We’re a non-governmental organisation (NGO) - what would be the best approach to support staff with the cost of living?
As a NGO, there may be some things you can do to support your staff financially or to give them more flexibility with schedules or working from home. However, you may be strapped for cash in this funding environment, so there may not be a lot you can afford to do.
As above, we recommend being clear with the team and having a conversation with them about the options you've looked into and to explain that, unfortunately, you don't have the resources to provide additional support at the moment.
We have office-based staff as well as staff who work remotely, and we are currently offering office-based staff a 'fuel-free day' each week to work from home. Is it fair for remote team members to expect any sort of compensation, and if so, what could we offer?
You aren’t required to offer WFH staff compensation, as you are only changing your office staff’s working conditions to reduce their costs on the 'fuel-free day' and you’re not paying them extra money. Your remote staff are already saving those costs by working from home the whole time.

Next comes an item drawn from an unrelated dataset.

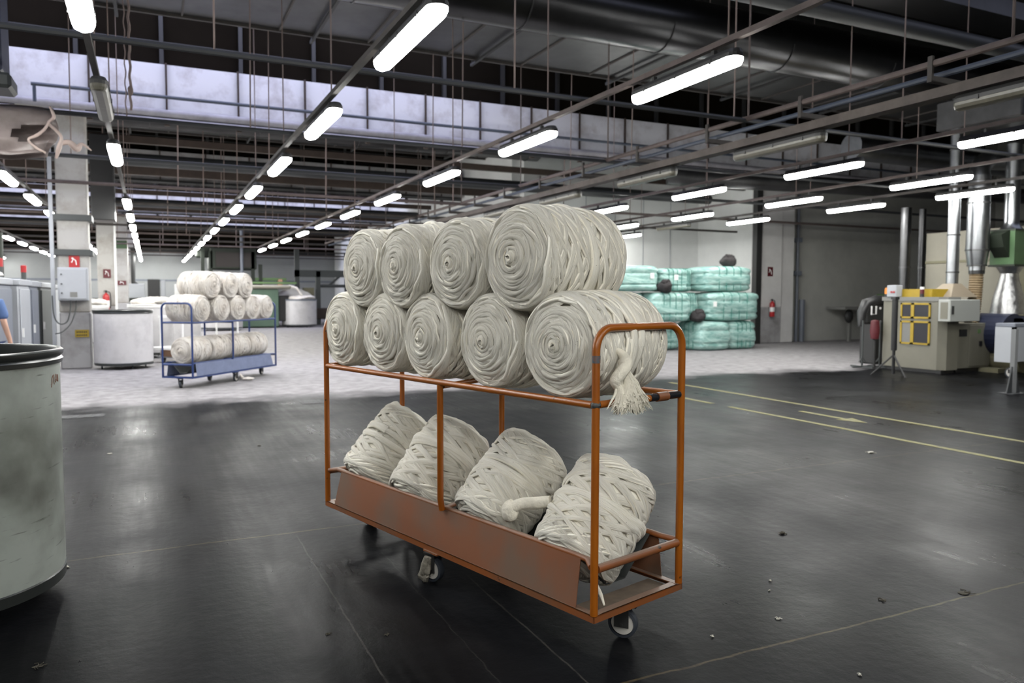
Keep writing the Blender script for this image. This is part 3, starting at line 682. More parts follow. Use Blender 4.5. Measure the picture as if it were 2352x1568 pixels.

However, if you were to pay office staff extra - e.g. to help with commuting costs - then you probably should pay your remote staff equally.
We provide staff with work vehicles that they use to travel between home and our workshop. Some of them have moved much further away and it is costing the business more money in fuel. How can we manage this so the increased fuel costs don't disadvantage the business?
The best way to handle this issue is to have a vehicle policy that clearly outlines what use is covered and whether there is a cap on the employer’s contribution to employee travel costs, e.g. 20 kilometers of travel or half an hour of travel time.
If you don’t have a policy in place, you could create one that will apply to any new employees going forward. For existing staff who have work vehicles, you need to consult with them to change the conditions of use (as it is a change to their working conditions), and propose putting a limit on the benefit they receive and then consider their response.
We recommend getting specialist advice to ensure you manage the consultation process fairly, because taking benefits away from employees is likely to create some dissatisfaction or conflict.
An employee who comes to work early to beat traffic (and takes short lunches) asked to be able to finish early but the role requires them to be on-site for full office hours, how should I respond?
If the employee understood when they signed their employment agreement that the role requires them to be on site until 4 or 5pm, then choosing to arrive early and taking a short lunch break is their decision.
Get together with them to clarify the requirements of the role and explain that they aren’t able to finish early. They may be unhappy with that, so you will have to manage that. Reiterate why you need them until the end of office hours and ask if there's anything else you can do to support them. In the end, they have to decide if the role is right for them.
Also check that you aren’t breaching minimum wage requirements, if the employee is working longer hours because they start when they arrive.
Should I offer an incentive to employees to get them to work on time (remembering it's in their contract to start at 8am)?
If you want to offer people an incentive payment to get to work, you can. But there may be better things to use your resources on.
Part of any job expectation is the ability for an employee to get to work at a certain time so they can start work and you can run your business with confidence. That’s why it is included in the employment agreement.
If your employees aren't arriving on time, it would be better to approach it as a performance or misconduct conversation, rather than incentivising something as basic as getting to work. If after an initial conversation to clarify expectations, you could potentially put the person on a performance improvement plan or take other disciplinary action (e.g. issuing a formal written warning or final written warning).